Saturday, 26 June 2010

The Reality Crunch

Last week a shock wave rippled through 2010 Transition Network conference. A last minute change to the programme, an intense 90 minute lecture titled Making Sense of the Financial Crisis in the Era of Peak Oil brought an inconvenient truth to light: we are facing a reality crunch, in which a global financial collapse is the defining event.

The intellectual rationale behind economic expansion has shaped our society for decades. Milton Friedman's Chicago School of Economics underpinned the pattern of corporate rule throughout the world since the 70s. In the aggressive defence of free markets the rich have become immensely rich, the poor more numerous, and public services everywhere have been dismantled in favour of the private sector. It's a pattern this week's Budget is set to uphold.

But even though we are a civilisation obsessed by money, the financial system itself is rarely discussed. Though banker and credit crunch have became household terms, it's not until you look at the relation between credit and real wealth that you realise you are looking at a chimera and at some point it's going to disappear into desert sand.

With the exploitation of fossil fuels the financial bubble has expanded like never before in history. 1600 trillion dollars of virtual money in 30 years.
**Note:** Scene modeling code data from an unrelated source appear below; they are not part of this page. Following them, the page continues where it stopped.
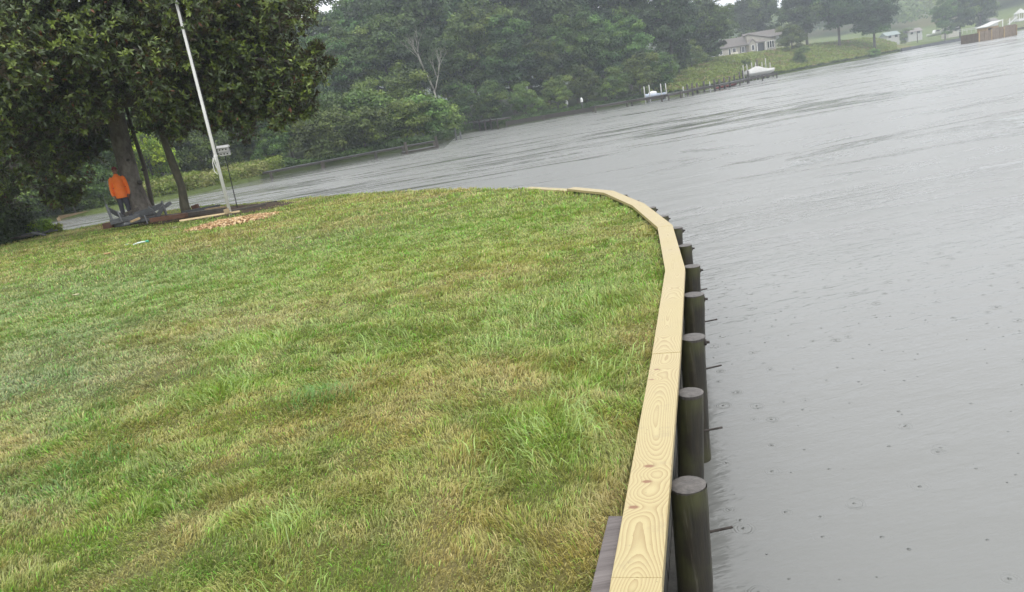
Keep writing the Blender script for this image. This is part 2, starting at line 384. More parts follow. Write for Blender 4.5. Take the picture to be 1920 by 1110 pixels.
# ---------------------------------------------------------------- the point of lawn and its bulkhead
CAPZ = .07
inner = [Vector((-.95, -2.1, 0)), Vector((.175, 2.2, 0)), Vector((.79, 4.29, 0)), Vector((1.37, 6.33, 0)), Vector((1.79, 8.42, 0)), Vector((1.885, 10.38, 0)), Vector((1.79, 12.25, 0)), Vector((1.32, 13.68, 0)), Vector((.61, 15.35, 0)), Vector((-.8, 17.9, 0)), Vector((-2.6, 20.3, 0))]
CW = .172
def offset(poly, d):
    o_ = []
    for i, p in enumerate(poly):
        a = (poly[i]-poly[i-1]).normalized() if i else None; b = (poly[i+1]-poly[i]).normalized() if i < len(poly)-1 else None
        a = a or b; b = b or a; na = Vector((a.y, -a.x, 0)); nb = Vector((b.y, -b.x, 0)); m_ = (na+nb).normalized(); o_.append(p+m_*d/m_.dot(na))
    return o_
outer = offset(inner, CW)
LE = [(-3.9, 21.7), (-6.1, 23.6), (-8.6, 25.6), (-10.5, 28.0), (-12.6, 29.2), (-14.2, 28.3), (-15.5, 27.6), (-18.5, 28.2), (-26, 29), (-34, 27)]
lawn_poly = [Vector((p.x, p.y)) for p in offset(inner, .03)]+[Vector(p) for p in LE]+[Vector((-34, -2.1))]
def pip(x, y, poly):
    ins = np.zeros(x.shape, bool); j = len(poly)-1
    for i in range(len(poly)):
        xi, yi = poly[i][0], poly[i][1]; xj, yj = poly[j][0], poly[j][1]
        ins ^= ((yi > y) != (yj > y)) & (x < (xj-xi)*(y-yi)/((yj-yi) or 1e-9)+xi); j = i
    return ins
def seg_d(x, y, pts):
    d = np.full(x.shape, 1e9)
    for a, b in zip(pts[:-1], pts[1:]):
        dx, dy = b[0]-a[0], b[1]-a[1]; k = np.clip(((x-a[0])*dx+(y-a[1])*dy)/(dx*dx+dy*dy), 0, 1)
        d = np.minimum(d, np.hypot(x-a[0]-k*dx, y-a[1]-k*dy))
    return d
def gz(x, y): return (fbm(x*.9, y*.9, 21, 3)-.5)*.05
# patches of the lawn, each (centre px, centre py, radius along x m, along y m, palette)
PAL = dict(green=(.195, .262, .072), bright=(.25, .33, .080), blue=(.21, .26, .145), ochre=(.31, .265, .10), tan=(.50, .39, .22), dark=(.09, .14, .05), straw=(.58, .50, .25))
PAT = [(525, 590, .9, .7, 'tan', .7), (890, 520, .9, .25, 'tan', .75), (190, 540, 5, 3.5, 'blue', .7), (300, 500, 3, 2, 'green', .6), (60, 620, 2.2, 2, 'green', .6), (100, 700, 2.0, 1.6, 'blue', .75), (200, 620, 1.6, 1.0, 'blue', .6), (60, 900, .5, .4, 'blue', .5),
       (480, 640, .45, .35, 'bright', .9), (420, 725, .45, .3, 'bright', .85), (600, 745, .3, .16, 'dark', .5), (1050, 800, .45, .4, 'bright', .75), (540, 990, .16, .12, 'bright', .9),
       (750, 470, 3.5, 3, 'bright', .55), (900, 420, 4, 3, 'green', .6), (1150, 520, .7, 1.6, 'green', .7), (1000, 570, 1.2, 1.2, 'green', .6), (720, 620, .8, .6, 'green', .5),
       (800, 720, .9, .5, 'ochre', .7), (300, 820, .8, .4, 'ochre', .6), (700, 900, .6, .3, 'ochre', .7), (900, 980, .5, .25, 'ochre', .6), (330, 620, .8, .8, 'ochre', .6), (480, 430, 2.2, 1.6, 'ochre', .5), (640, 380, 3, 1, 'ochre', .45), (1180, 900, .16, .5, 'tan', .45), (1130, 1000, .1, .35, 'tan', .5),
       (1190, 640, .16, .5, 'tan', .4), (550, 380, 1.0, .6, 'tan', .7), (170, 430, 1.8, .7, 'straw', .9), (420, 410, 2.0, .9, 'dark', .4), (240, 960, .4, .2, 'green', .7), (180, 1000, .35, .2, 'bright', .5), (150, 880, .35, .2, 'green', .6), (560, 900, .4, .25, 'green', .6), (950, 880, .5, .2, 'green', .5)]
PC = [(G(a, b), rx, ry, PAL[k], s) for a, b, rx, ry, k, s in PAT]
def gcol(x, y):
    n = (fbm(x*.8+2, y*.8, 41, 4)*.6+fbm(x*3.1, y*3.1, 43, 3)*.4)[:, None]; m = fbm(x*2.3, y*2.3, 51, 3)[:, None]; q = fbm(x*.22, y*.22, 61, 2)[:, None]
    A = np.array(PAL['green']); B = np.array(PAL['ochre']); D_ = np.array(PAL['bright']); T2 = np.array(PAL['tan'])
    k = np.clip((n-.45)*6, 0, 1)*.9; c = A*(1-k)+B*k
    k = np.clip((q-.48)*4, 0, 1)*.6*np.clip((y[:, None]-3)/6, 0, 1); c = c*(1-k)+D_*k
    k = np.clip((m-.55)*5, 0, 1)*.6; c = c*(1-k)+T2*k; h5 = fbm(x*5.3, y*5.3, 57, 2)[:, None]; c = c*(.66+.68*h5); h6 = np.clip((fbm(x*11, y*11, 58, 2)[:, None]-.5)*5, -1, 1)*.3; c = np.where(h6 > 0, c*(1-h6)+B*1.15*h6, c*(1+h6)-A*.95*h6)
    wx = x+.25*(fbm(x*2, y*2, 71)-.5)*2; wy = y+.25*(fbm(x*2, y*2, 81)-.5)*2
    for p, rx, ry, cc, s in PC:
        k = np.exp(-(((wx-p.x)/rx)**2+((wy-p.y)/ry)**2)*1.2)[:, None]*s; c = c*(1-k)+np.array(cc)*k
    return c
gx, gy = np.meshgrid(np.arange(-33.9, 2.4, .22), np.arange(-2, 29.4, .22)); gx = gx.ravel()+rng.uniform(-.05, .05, gx.size); gy = gy.ravel()+rng.uniform(-.05, .05, gy.size)
ins = pip(gx, gy, lawn_poly) & (seg_d(gx, gy, lawn_poly+[lawn_poly[0]]) > .06)
pts2 = list(lawn_poly)+[Vector((a, b)) for a, b in zip(gx[ins], gy[ins])]
nb_ = len(lawn_poly)
ov, oe, of, *_r = delaunay_2d_cdt(pts2, [(i, (i+1) % nb_) for i in range(nb_)], [], 1, 1e-5)
vx = np.array([v.x for v in ov]); vy = np.array([v.y for v in ov]); f3 = np.array([f for f in of])
a0, a1, a2 = [np.stack([vx[f3[:, i]], vy[f3[:, i]]], 1) for i in range(3)]
cr_ = (a1[:, 0]-a0[:, 0])*(a2[:, 1]-a0[:, 1])-(a1[:, 1]-a0[:, 1])*(a2[:, 0]-a0[:, 0]); f3[cr_ < 0] = f3[cr_ < 0][:, ::-1]
vz = gz(vx, vy)-.012
# skirt: the bank below the lawn's edge
base = len(vx); bx = np.array([p.x for p in lawn_poly]); by = np.array([p.y for p in lawn_poly]); bz = gz(bx, by)-.012
cx_, cy_ = bx.mean(), by.mean()
V = np.concatenate([np.stack([vx, vy, vz], 1), np.stack([bx, by, bz], 1), np.stack([bx+np.where(by > 21, .25, 0), by+np.where(by > 21, .9, 0), bz*0+WZ-.4], 1)])
sk = []
for i in range(nb_):
    j = (i+1) % nb_; a, b, c, d = base+i, base+j, base+nb_+j, base+nb_+i; sk += [(a, c, b), (a, d, c)]
cl = gcol(V[:, 0], V[:, 1])*.6
ed = seg_d(V[:, 0], V[:, 1], [(p.x, p.y) for p in inner]); soil = (np.clip(1-ed/.06, 0, 1)*.8)[:, None]; cl = cl*(1-soil)+np.array([.06, .042, .028])*soil
cl[base+nb_:] = (.05, .045, .03)
t = NT('lawn_ground'); va = t.n('ShaderNodeVertexColor'); va.layer_name = 'Col'; nn = t.noise(t.wpos(), 60, 5, .7); t.bump(nn, .8, .02)
t.done(t.mix(t.mr(nn, .35, .7, 0, .8), va.outputs[0], (.06, .052, .025)), .95, .1)
tag(np_mesh('lawn', V, np.concatenate([f3, np.array(sk)]), t.m, cl), kind='structure')

# grass: every blade a small bent strip, one countless object
def blades(xy, h, wd, lean, col, tipmul=1.25):
    n = len(xy); th = rng.uniform(0, 2*np.pi, n); ph = fbm(xy[:, 0]*2.2, xy[:, 1]*2.2, 15, 3)*14+rng.normal(0, .9, n)
    z = gz(xy[:, 0], xy[:, 1])-.012; b = np.stack([xy[:, 0], xy[:, 1], z], 1)
    sd = np.stack([np.cos(th), np.sin(th), 0*th], 1)*wd[:, None]*.5
    ld = np.stack([np.cos(ph), np.sin(ph), 0*th], 1)
    ln = lean[:, None]; hh = h[:, None]
    mid = b+ld*hh*ln*.35+np.array([0, 0, 1])*hh*.62*np.sqrt(np.clip(1-(.35*ln)**2, .1, 1))
    tip = b+ld*hh*ln*1.0+np.array([0, 0, 1])*hh*np.sqrt(np.clip(1-(ln*.92)**2, .05, 1))
    v = np.stack([b-sd, b+sd, mid-sd*.8, mid+sd*.8, tip], 1).reshape(-1, 3)
    o_ = (np.arange(n)*5)[:, None, None]; f = (np.array([[0, 1, 3], [0, 3, 2], [2, 3, 4]])[None]+o_).reshape(-1, 3)
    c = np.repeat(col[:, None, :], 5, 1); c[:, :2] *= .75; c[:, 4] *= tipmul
    return v, f, c.reshape(-1, 3)
def sample(n, y0, y1, pw):
    u = rng.random(n); yy_ = (y0**pw+u*(y1**pw-y0**pw))**(1/pw)
    xl = -yy_*.95-.6; xr = yy_*.34+.3; xx_ = xl+rng.random(n)*(xr-xl)
    k = pip(xx_, yy_, lawn_poly); return np.stack([xx_[k], yy_[k]], 1)
NB = 1.0
pt = np.concatenate([sample(int(210000*NB), 1.9, 5.5, .9), sample(int(250000*NB), 5.5, 12, .8), sample(int(200000*NB), 12, 29, 1.0)])
dd = np.hypot(pt[:, 0], pt[:, 1])
c = gcol(pt[:, 0], pt[:, 1]); r_ = rng.random(len(pt))[:, None]
c = c*rng.uniform(.7, 1.3, (len(pt), 1)); st = np.array(PAL['straw'])
k = (r_ < .10); c = np.where(k, c*.35+st*.65*rng.uniform(.6, 1.1, (len(pt), 1)), c); k = (r_ > .93); c = np.where(k, c*np.array([.75, 1.25, .8])*1.25, c)
clump = fbm(pt[:, 0]*4, pt[:, 1]*4, 91, 3); tall = np.clip((clump-.45)*4, 0, 1)+.8*np.clip((fbm(pt[:, 0]*9, pt[:, 1]*9, 92, 2)-.55)*5, 0, 1)
for q in ((480, 640, .5), (420, 725, .5), (600, 745, .35), (1050, 800, .5), (540, 990, .2), (1160, 540, .9), (1000, 570, .9), (150, 880, .4)):
    p = G(q[0], q[1]); tall = np.maximum(tall, 1.7*np.exp(-((pt[:, 0]-p.x)**2+(pt[:, 1]-p.y)**2)/q[2]**2*2))
ed = seg_d(pt[:, 0], pt[:, 1], [(p.x, p.y) for p in inner]); tall = np.maximum(tall, 1.0*np.exp(-(ed/.18)**2))
ht = (.020+.024*tall)*rng.uniform(.6, 1.4, len(pt)); wdt = np.clip(.0012*dd, .0032, .018)*rng.uniform(.7, 1.3, len(pt))
ht *= np.clip(dd/9, 1, 1.5)
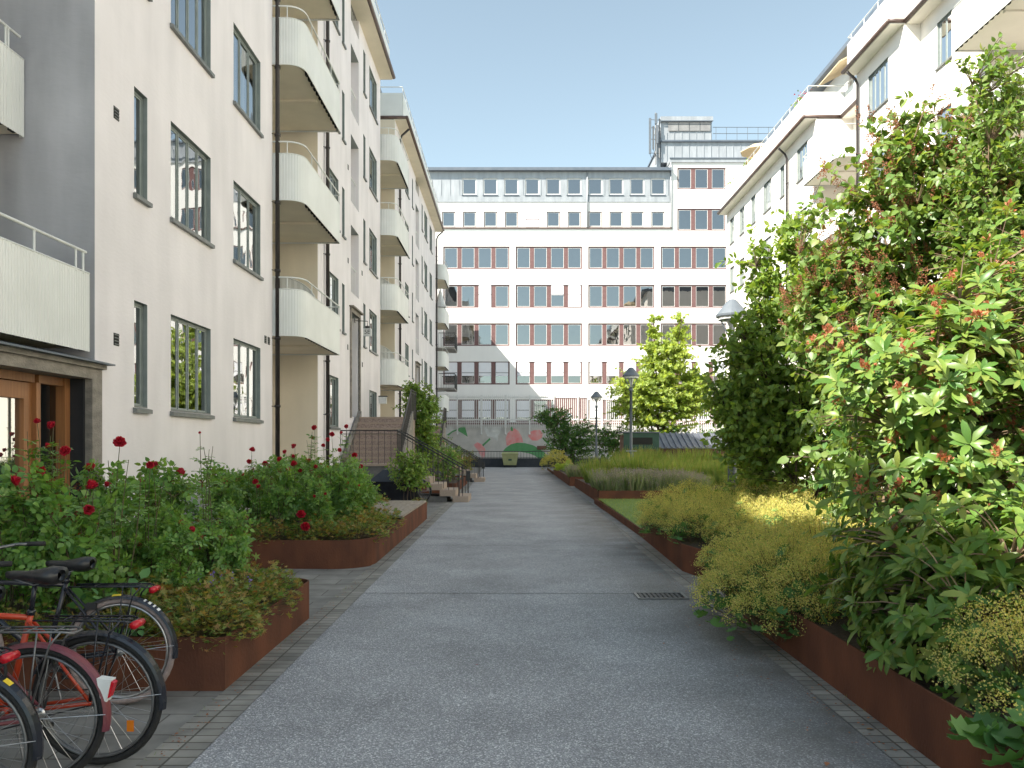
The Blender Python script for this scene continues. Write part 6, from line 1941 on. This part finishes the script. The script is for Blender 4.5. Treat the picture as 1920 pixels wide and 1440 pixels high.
    n = 24
    f.tube([(bb[0] + .085 * math.cos(2 * PI * k / n), .045, bb[2] + .085 * math.sin(2 * PI * k / n)) for k in range(n)], .004, 4, closed=True)
    for k in range(5): f.tube([(bb[0], .045, bb[2]), (bb[0] + .085 * math.cos(2 * PI * k / 5), .045, bb[2] + .085 * math.sin(2 * PI * k / 5))], .005, 4)
    f.tube([(bb[0], .06, bb[2]), (bb[0] + .10, .07, bb[2] - .13)], .009, 6); f.tube([(bb[0], -.06, bb[2]), (bb[0] - .10, -.07, bb[2] + .13)], .009, 6)
    f.tube([(bb[0], -.06, bb[2]), (bb[0], .06, bb[2])], .010, 6)
    cr = f.build('crankset', M['dullsteel'], t, True)
    f = MB(); f.tube([(bb[0], .045, bb[2] + .087), (0, .045, r + .035)], .004, 4); f.tube([(bb[0], .045, bb[2] - .087), (0, .045, r - .035)], .004, 4); f.build('chain', M['iron'], t)
    for s_, p in ((1, (bb[0] + .10, .07, bb[2] - .13)), (-1, (bb[0] - .10, -.07, bb[2] + .13))):
        f = MB(); f.box(p[0] - .045, p[0] + .045, p[1] + s_ * .01, p[1] + s_ * .09, p[2] - .012, p[2] + .012); f.build('pedal', M['rubber'], cr)
    f = MB(); f.tube([(-.40, -.05, .28), (-.30, -.12, .02)], .007, 5); f.build('kickstand', M['dullsteel'], t)
    return t
def bx(px, Y): return (px - 962) * Y / 1500
bicycle('black bicycle with pinkish cream tyres, farthest of the parked bicycles, nearest the planter', bx(227, 5.08), 5.08, 'blackpaint', 'blackpaint', 'creamrubber', light='rack', zsad=.90, yaw=.03, decal=[(88, 98, 'yellow'), (46, 49, 'white'), (52, 54, 'white'), (57, 60, 'white'), (63, 65, 'white')])
bicycle('orange red bicycle with black mudguards and an orange spoke reflector', bx(184, 4.12), 4.12, 'orangepaint', 'blackpaint', light='rack', reflector=True, yaw=-.02, lean=1.0, zsad=.985)
bicycle('bicycle with a faded maroon mudguard and grey carrier, third from the planter', bx(72, 3.88), 3.86, 'maroon', 'maroon', rack='dullsteel', light='guard', yaw=.02, guard_low=-12, zsad=.93)
bicycle('bicycle at the left edge with a yellow band on its black mudguard, nearest the camera', bx(-80, 3.44), 3.44, 'bluepaint', 'blackpaint', light='rack', yaw=.02, lean=-1.5, decal=[(50, 56, 'yellow')])
# only the rear wheel of a bicycle shows beyond the seat
bicycle('old brown wheeled bicycle leaning by the foot of the stairs', bx(786, 22.4), 22.35, 'blackpaint', 'iron', light='none', yaw=.15)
For every slice of real wealth pie that exists there are one hundred claims. Because credit expansion is built on illusion the spell eventually breaks and deflation sets in. Credit disappears, house prices go down, prices for essentials go up. People start hoarding and without the lubricant of money trade halts. What do we need to do now? Nicole Foss (who writes as 'Stoneleigh' in the financial blog, The Automatic Earth) advised a packed lecture hall: look at your structural dependency, deal with debt, and make relationships you can trust.

In a workshop the next day 300 Transitioners looked at the future. We explored in images and words what would happen in one year's time, then five, then ten. What did it mean that we had so much debt? Everywhere you saw a split between breakdown and breakthrough, fall and transcendence; in amongst the dark scribblings emerged butterflies and the phoenix.

What we experienced after the shock was a different pattern emerging within ourselves. We were shifting from individualism towards community. We realised that if everything was falling apart we needed to be coherent. In a time of strife we needed to be harmonious. The culture of the credit bubble – with its exclusive dwellings and high-maintenance lifestyle, the Shangri-La of every shopping mall in the kingdom – was ceding to one where people had very little except the wealth they had inside - a wealth they were prepared to share.

It's a pattern that is emerging everywhere. Countries that have weathered the free market zeal that brings corporations and the IMF into play forces them to hand over real wealth – their natural resources – and reduce their vibrant people into a voiceless underclass, are turning their fortunes round. It's a pattern of neighbourhood engagement, workers' co-operatives and localised networks that foster the diversity and inventiveness that make all eco-systems resilient. Instead of being shut-off and in competition the people are getting together and working out how to rebuild their lives.

Meanwhile it becomes clear in Britain that we have a government that for all its talk of Big Society is not here for the majority, but to protect the priviledged. There will be no bail out for ordinary people, so we will have help ourselves. And the first step is to realise we are not on our own: there are billions of us in the same boat. This lifeboat called Earth.